Over dessert and coffee, Egerton, described to AHI undergraduate fellows the excitement of historical discovery and the joy in being led by one’s own curiosity to research topics. In this way, he had seemed to happily “stumble from one book to another,” going from his previous book about Reconstruction to Thunder at the Gates. In choosing his subjects, he sought people who were “complicated.” Colonel Shaw, though clearly a war and civil rights hero, initially sometimes used racial slurs when referring to his soldiers, but stopped doing that as he came to know and respect them. Egerton described day-to-day-life of nineteenth-century soldiers serving with members of their own families and communities and the loss felt by small communities when large numbers of their young men fell in war. He also told the personal stories, of Shaw’s “presentiments” about his impending death on the battlefield, and how his mother, a strong abolitionist who had encouraged him to serve, seemed to be haunted by guilt until the time she spoke her own last words, “Rob, Rob, where are you?” Robert Shaw’s 26-year-old widow (they had been married two weeks) never remarried and moved to Switzerland, where she lived in a kind of convent.

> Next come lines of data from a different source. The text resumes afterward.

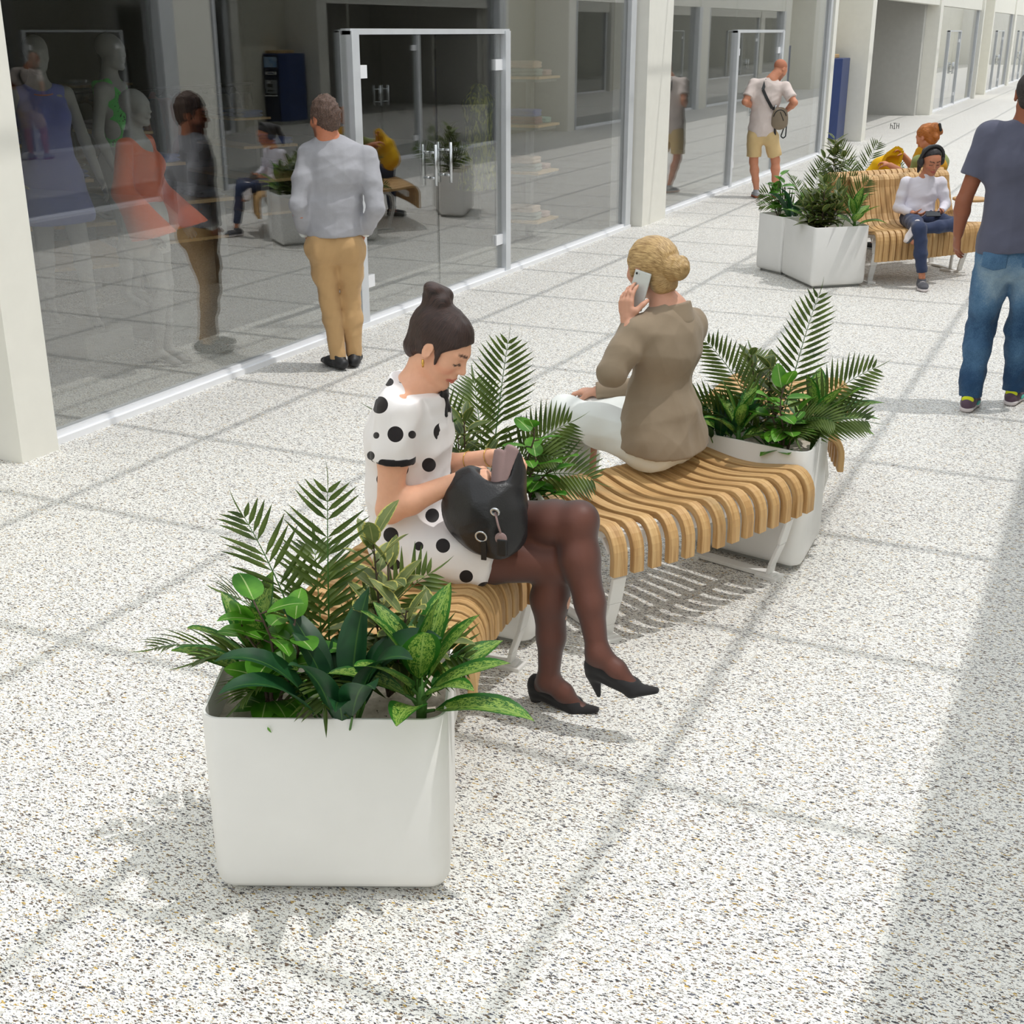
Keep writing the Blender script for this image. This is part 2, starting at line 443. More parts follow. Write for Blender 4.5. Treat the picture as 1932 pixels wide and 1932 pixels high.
def slat_bench(name, L0, R0, L1, R1, bl, br, n, profile, label, group, w=.046, th=.027, endw=.06, feet=True):
    t = empty(name, ((L0[0]+R1[0])/2, (L0[1]+R1[1])/2, 0), label, 'bench', group)
    m = MB()
    lines = []
    for i in range(n):
        f = i/(n-1)
        l = bez(L0, L1, bl, f); r = bez(R0, R1, br, f)
        lines.append((l, r))
        d = r-l; Ln = d.length; d /= Ln; s = V((-d.y, d.x))
        pr = profile(Ln)
        ww = endw if i in (0, n-1) else w
        k = len(pr); vs = []; uvs = []; dist = 0
        for q in range(k):
            a = pr[max(q-1,0)]; c = pr[min(q+1,k-1)]
            tx, tz = c[0]-a[0], c[1]-a[1]; ln = math.hypot(tx, tz); nx, nz = -tz/ln, tx/ln
            if q: dist += math.hypot(pr[q][0]-pr[q-1][0], pr[q][1]-pr[q-1][1])
            for (sd, o) in ((-1, 0), (1, 0), (1, -th), (-1, -th)):
                x = pr[q][0]+nx*o; z = pr[q][1]+nz*o
                P = l + d*x + s*(sd*ww/2)
                vs.append((P.x, P.y, z)); uvs.append((dist + i*3.7, i*.37 + sd*ww/2 + o))
        fs = []
        for q in range(k-1):
            for j in range(4): fs.append((q*4+j, q*4+(j+1)%4, (q+1)*4+(j+1)%4, (q+1)*4+j))
        fs += [(3,2,1,0), ((k-1)*4, (k-1)*4+1, (k-1)*4+2, (k-1)*4+3)]
        m.add(vs, fs, 0, uvs)
    o = obj('slatted_seat', m.mesh('slats', uv=True), M['oak'], t)
    bevel(o, .0035, 2, .9)
    # white steel frame: two leg frames and two bearers
    for f in (.035, .95):
        l = bez(L0, L1, bl, f); r = bez(R0, R1, br, f); d = r-l; Ln = min(d.length, .7); d = d.normalized(); l = r - d*Ln
        g = MB()
        def P(x, z): q = l + d*x; return (q.x, q.y, z)
        for (a, c) in (((.10, .012), (Ln-.10, .012)),): g.bar(P(*a), P(*c), .055, .018)
        for e, q in ((.0, 1), (Ln, -1)):
            pts = [P(e+q*.13, .004), P(e+q*.12, .06), P(e+q*.085, .16), P(e+q*.06, .27), P(e+q*.075, .36), P(e+q*.12, .405)]
            for u, v, w_ in zip(pts[:-1], pts[1:], (.05,.052,.058,.068,.078)): g.bar(u, v, w_, .016, up=(d.x, d.y, 0))
            c0 = V(P(e+q*.13, 0)); g.bar(c0-V((d.x,d.y,0))*.05, c0+V((d.x,d.y,0))*.05, .075, .03)
        g.bar(P(.10, .405), P(Ln-.10, .405), .045, .03)
        bevel(obj('leg_frame', g.mesh('leg'), M['white_metal'], t), .004)
    for x in (.18, .82):
        g = MB(); pts = []
        for k in range(9):
            f = .04+.92*k/8; l = bez(L0, L1, bl, f); r = bez(R0, R1, br, f); d = (r-l).normalized(); q = (l + d*.14) if x < .5 else (r - d*.14); pts.append((q.x, q.y, .372))
        for u, v in zip(pts[:-1], pts[1:]): g.bar(u, v, .03, .055)
        obj('bearer', g.mesh('bearer'), M['white_metal'], t)
    return t

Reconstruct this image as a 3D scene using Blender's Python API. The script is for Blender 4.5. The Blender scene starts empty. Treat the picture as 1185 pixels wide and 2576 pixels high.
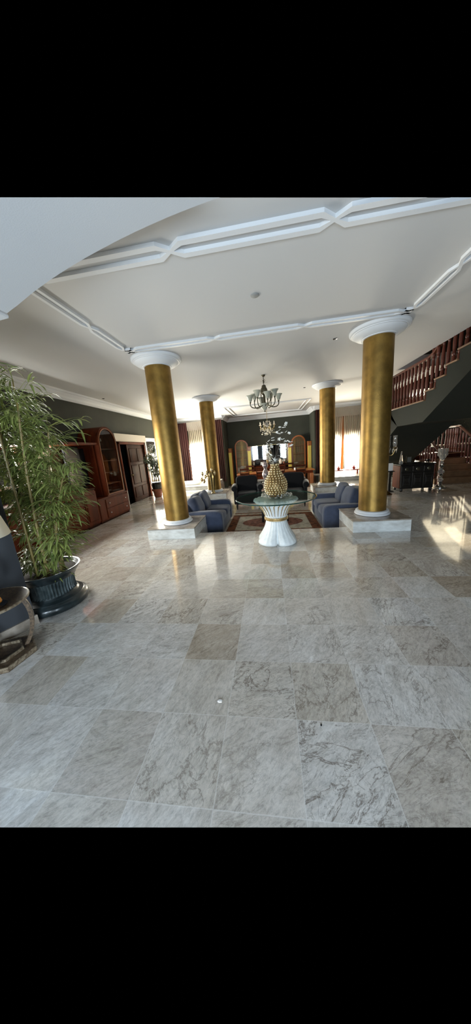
import bpy, bmesh, math, random
from mathutils import Vector, Matrix
PI = math.pi
random.seed(7)
SC = bpy.context.scene
C = SC.collection
V = Vector
P = -0.33            # level of the sunken seating area
CEIL = 3.32
CAM = V((0, 0, 1.6))

# ------------------------------------------------------------------ materials
MATS = {}
def nt(m): return m.node_tree.nodes, m.node_tree.links
def mat(name, col, rough=.5, metal=0., spec=.5, noise=0., nscale=8., col2=None, bump=0., bscale=40., coat=0., emit=None, trans=0., ior=1.45, stretch=None, sheen=0.):
    if name in MATS: return MATS[name]
    m = bpy.data.materials.new(name); m.use_nodes = True
    n, l = nt(m); b = n['Principled BSDF']
    b.inputs['Base Color'].default_value = (*col, 1); b.inputs['Roughness'].default_value = rough
    b.inputs['Metallic'].default_value = metal; b.inputs['Specular IOR Level'].default_value = spec
    b.inputs['Coat Weight'].default_value = coat; b.inputs['Coat Roughness'].default_value = .08
    b.inputs['Transmission Weight'].default_value = trans; b.inputs['IOR'].default_value = ior
    b.inputs['Sheen Weight'].default_value = sheen
    if emit: b.inputs['Emission Color'].default_value = (*emit[:3], 1); b.inputs['Emission Strength'].default_value = emit[3]
    if noise or col2 or bump:
        tc = n.new('ShaderNodeTexCoord'); mp = n.new('ShaderNodeMapping'); l.new(tc.outputs['Object'], mp.inputs['Vector'])
        if stretch: mp.inputs['Scale'].default_value = stretch
    if noise or col2:
        t = n.new('ShaderNodeTexNoise'); t.inputs['Scale'].default_value = nscale; t.inputs['Detail'].default_value = 6; t.inputs['Roughness'].default_value = .6
        l.new(mp.outputs['Vector'], t.inputs['Vector'])
        r = n.new('ShaderNodeValToRGB'); c2 = col2 or tuple(max(0, c * (1 - noise)) for c in col)
        r.color_ramp.elements[0].position = .35; r.color_ramp.elements[1].position = .65
        r.color_ramp.elements[0].color = (*c2, 1); r.color_ramp.elements[1].color = (*col, 1)
        l.new(t.outputs['Fac'], r.inputs['Fac']); l.new(r.outputs['Color'], b.inputs['Base Color'])
    if bump:
        t2 = n.new('ShaderNodeTexNoise'); t2.inputs['Scale'].default_value = bscale; t2.inputs['Detail'].default_value = 3
        l.new(mp.outputs['Vector'], t2.inputs['Vector'])
        bp = n.new('ShaderNodeBump'); bp.inputs['Strength'].default_value = bump; bp.inputs['Distance'].default_value = .01
        l.new(t2.outputs['Fac'], bp.inputs['Height']); l.new(bp.outputs['Normal'], b.inputs['Normal'])
    MATS[name] = m
    return m

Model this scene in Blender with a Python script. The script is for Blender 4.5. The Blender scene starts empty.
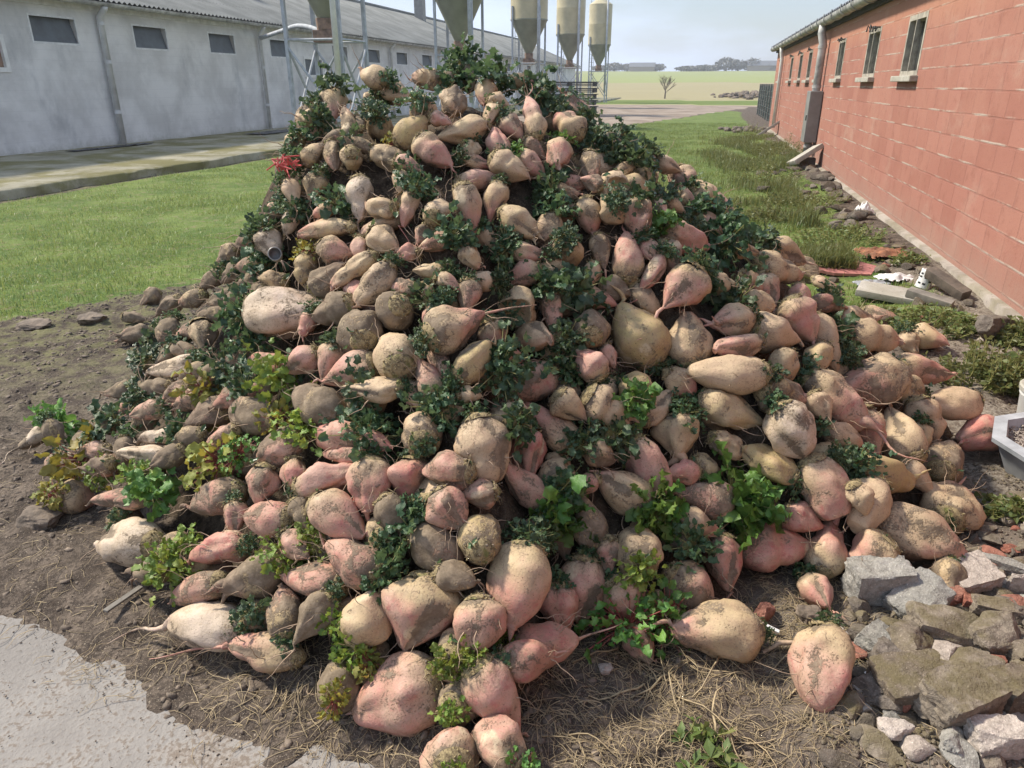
import bpy, math, random
import numpy as np
from mathutils import Vector, Matrix, Euler, noise as mnoise

random.seed(7)
rng = np.random.default_rng(7)
SC = bpy.context.scene
COL = SC.collection
R = math.radians

# ------------------------------------------------------------------ camera numbers
F = 725.0
PITCH = math.atan(300 / F)
EYE = 1.6
AZ = math.atan(198 * math.cos(PITCH) / F)          # heading of both barns
CP, SP = math.cos(PITCH), math.sin(PITCH)


def W(n, s, z=0.0):
    """yard coordinates (n to the right of the barns' heading, s along it) to world"""
    return Vector((n * math.cos(AZ) + s * math.sin(AZ), -n * math.sin(AZ) + s * math.cos(AZ), z))


def NS(x, y):
    return x * math.cos(AZ) - y * math.sin(AZ), x * math.sin(AZ) + y * math.cos(AZ)


def ray(u, v):
    a, b = (u - 512) / F, (v - 384) / F
    return Vector((a, CP - b * SP, -SP - b * CP))


def at(u, v, z=0.0):
    d = ray(u, v)
    t = (z - EYE) / d.z
    return Vector((d.x * t, d.y * t, z))


def proj(p):
    z = p[2] - EYE
    d = p[1] * CP - z * SP
    dn = -p[1] * SP - z * CP
    return 512 + F * p[0] / d, 384 + F * dn / d, d


# ------------------------------------------------------------------ noise
def _hash(i, j, k, seed):
    h = (i * 374761393 + j * 668265263 + k * 2147483647 + seed * 974711) & 0xFFFFFFFF
    h = ((h ^ (h >> 13)) * 1274126177) & 0xFFFFFFFF
    h = ((h ^ (h >> 16)) * 2246822519) & 0xFFFFFFFF
    return ((h ^ (h >> 15)) & 0xFFFFFF) / float(0xFFFFFF)


def vnoise(x, y, z=0.0, seed=0):
    x = np.asarray(x, float); y = np.asarray(y, float)
    z = z if x.ndim == 0 else np.zeros_like(x) + z
    if x.ndim == 0: return float(mnoise.noise((float(x) * .71 + seed * 3.17, float(y) * .71 + 1.3, float(z) * .71))) * 1.3
    i, j, k = np.floor(x).astype(np.int64), np.floor(y).astype(np.int64), np.floor(z).astype(np.int64)
    fx, fy, fz = x - i, y - j, z - k
    fx, fy, fz = [t * t * (3 - 2 * t) for t in (fx, fy, fz)]
    o = 0
    for a in (0, 1):
        for b in (0, 1):
            for c in (0, 1):
                w = (fx if a else 1 - fx) * (fy if b else 1 - fy) * (fz if c else 1 - fz)
                o = o + w * _hash(i + a, j + b, k + c, seed)
    return o * 2 - 1


def fbm(x, y, z=0.0, oct=4, seed=0):
    s, a = 0, 1.0
    tot = 0
    for o in range(oct):
        s = s + a * vnoise(np.asarray(x) * 2 ** o, np.asarray(y) * 2 ** o, np.asarray(z) * 2 ** o, seed + o * 17)
        tot += a
        a *= 0.5
    return s / tot


def sstep(a, b, x):
    t = np.clip((np.asarray(x, float) - a) / (b - a), 0, 1)
    return t * t * (3 - 2 * t)


# ------------------------------------------------------------------ object helpers
def tag(o, label, cat, group=None, kind=None):
    o['label'] = label
    o['category'] = cat
    if group: o['group'] = group
    if kind: o['kind'] = kind
    return o


def empty(name, loc=(0, 0, 0), rot=(0, 0, 0)):
    o = bpy.data.objects.new(name, None)
    o.empty_display_size = 0.1
    o.location = loc
    o.rotation_euler = rot
    COL.objects.link(o)
    return o


def link_mesh(name, me, mats, parent=None, smooth=False):
    o = bpy.data.objects.new(name, me)
    COL.objects.link(o)
    for m in (mats if isinstance(mats, (list, tuple)) else [mats]):
        me.materials.append(m)
    if parent is not None: o.parent = parent
    if smooth: me.polygons.foreach_set('use_smooth', np.ones(len(me.polygons), bool))
    return o


def np_mesh(name, V, faces, mat_idx=None):
    """V (N,3); faces: list of int arrays (M,3) or (M,4)"""
    me = bpy.data.meshes.new(name)
    V = np.asarray(V, np.float32)
    faces = [np.asarray(f, np.int32) for f in faces if len(f)]
    loops = np.concatenate([f.ravel() for f in faces])
    tot = np.concatenate([np.full(len(f), f.shape[1], np.int32) for f in faces])
    start = np.concatenate([[0], np.cumsum(tot)[:-1]]).astype(np.int32)
    me.vertices.add(len(V)); me.vertices.foreach_set('co', V.ravel())
    me.loops.add(len(loops)); me.loops.foreach_set('vertex_index', loops)
    me.polygons.add(len(tot)); me.polygons.foreach_set('loop_start', start)
    if mat_idx is not None: me.polygons.foreach_set('material_index', np.asarray(mat_idx, np.int32))
    me.update(calc_edges=True)
    return me


class MB:
    def __init__(s):
        s.v, s.f, s.m, s.cur = [], [], [], 0

    def add(s, vs, fs):
        b = len(s.v)
        s.v += [tuple(p) for p in vs]
        s.f += [tuple(b + i for i in f) for f in fs]
        s.m += [s.cur] * len(fs)

    def box(s, x0, x1, y0, y1, z0, z1, bev=0.0):
        if bev <= 0:
            vs = [(x, y, z) for z in (z0, z1) for y in (y0, y1) for x in (x0, x1)]
            s.add(vs, [(0, 2, 3, 1), (4, 5, 7, 6), (0, 1, 5, 4), (2, 6, 7, 3), (0, 4, 6, 2), (1, 3, 7, 5)])
            return
        import bmesh
        bm = bmesh.new()
        bmesh.ops.create_cube(bm, size=1)
        for q in bm.verts:
            q.co = Vector(((x0 + x1) / 2 + q.co.x * (x1 - x0), (y0 + y1) / 2 + q.co.y * (y1 - y0), (z0 + z1) / 2 + q.co.z * (z1 - z0)))
        bmesh.ops.bevel(bm, geom=bm.edges[:], offset=bev, segments=2, profile=0.6, affect='EDGES')
        bm.verts.index_update()
        s.add([q.co[:] for q in bm.verts], [tuple(q.index for q in fc.verts) for fc in bm.faces])
        bm.free()

    def tube(s, pts, r, n=8, cap=True):
        pts = [Vector(p) for p in pts]
        rs = r if isinstance(r, (list, tuple)) else [r] * len(pts)
        vs, fs = [], []
        ref = None
        for i, p in enumerate(pts):
            d = (pts[min(i + 1, len(pts) - 1)] - pts[max(i - 1, 0)]).normalized()
            if ref is None:
                ref = d.orthogonal().normalized()
            a = (ref - d * ref.dot(d))
            a = a.normalized() if a.length > 1e-6 else d.orthogonal().normalized()
            ref = a
            b = d.cross(a)
            for k in range(n):
                t = 2 * math.pi * k / n
                vs.append(p + (a * math.cos(t) + b * math.sin(t)) * rs[i])
        for i in range(len(pts) - 1):
            for k in range(n):
                fs.append((i * n + k, i * n + (k + 1) % n, (i + 1) * n + (k + 1) % n, (i + 1) * n + k))
        if cap:
            fs.append(tuple(range(n))[::-1]); fs.append(tuple((len(pts) - 1) * n + k for k in range(n)))
        s.add(vs, fs)

    def lathe(s, prof, c=(0, 0), n=24, cap=True):
        """prof: list of (radius, z)"""
        vs, fs = [], []
        for r_, z in prof:
            for k in range(n):
                t = 2 * math.pi * k / n
                vs.append((c[0] + r_ * math.cos(t), c[1] + r_ * math.sin(t), z))
        for i in range(len(prof) - 1):
            for k in range(n):
                fs.append((i * n + k, i * n + (k + 1) % n, (i + 1) * n + (k + 1) % n, (i + 1) * n + k))
        if cap:
            fs.append(tuple(range(n))[::-1]); fs.append(tuple((len(prof) - 1) * n + k for k in range(n)))
        s.add(vs, fs)

    def build(s, name, mat, parent=None, smooth=False, autosmooth=None):
        me = bpy.data.meshes.new(name)
        me.from_pydata(s.v, [], s.f)
        if any(s.m): me.polygons.foreach_set('material_index', s.m)
        o = link_mesh(name, me, mat, parent, smooth)
        if autosmooth is not None:
            me.polygons.foreach_set('use_smooth', np.ones(len(me.polygons), bool))
            me.set_sharp_from_angle(angle=R(autosmooth))
        me.update()
        return o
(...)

The empathy with the characters was made evident in the stories Egerton told students. And it is so in the book that makes a much discussed topic of history come alive. The characters are complex, imperfect, and heroic.  Appropriately, the title is taken from a line in a 1913 poem for Colonel Shaw by the African American poet Paul Laurence Dunbar, son of Joshua Dunbar who served in the 55th and Fifth Calvary.

AHI Undergraduate Fellow Phil Parkes, who himself has displayed wide-ranging intellectual curiosity that has garnered a number of awards, referred back to Egerton’s opening remarks. “What I found most interesting,” said Parkes, “was how Dr. Egerton built his academic career in a minimally structured kind of way, following his curiosities where they led him.”